After this frenzy of activity (and after the dust had settled) the Germans were clinging on to the village by their fingernails and the French infantry were moving up to force the position. The last of the French cavalry, despite being in disarray after having despatched the German artillery, was charged by the German Uhlan squadron previously supporting the HMG. Despite being outnumbered the French gave a good account of themselves and when the brief fight was over all that was left was a single German trooper.

At this point we decided to call it a day as the remaining Germans would attempt to withdraw whilst covered by the HMG, the French being too knocked about to do anything other than to occupy the village and to recover from their exertions. It was tremendous fun and the rules only threw up a small number of anomalies – all of which Bob has commented on – and so I will use the old wargaming standby of adding some house rules to the core system. Using 28mm figures on a 3” square was a little on the snug side but would be ideal for 15 or 20mm. I would prefer to have a rectangular playing area as well – perhaps 17 by 11 squares.
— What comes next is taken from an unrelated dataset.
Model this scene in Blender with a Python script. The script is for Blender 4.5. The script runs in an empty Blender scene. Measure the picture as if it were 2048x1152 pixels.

Certainly the core system is sound enough to cope with some judicious tinkering which is always the hallmark of a good set of rules in my opinion.

Once again I should like to thank Chris for braving the elements and bringing his superb collection of figures (soon to be joined by the Belgians) along as well as his usual insightful observations and comments. I should also like to thank thank Bob Cordery (once again!) for all his work in breathing life into this system.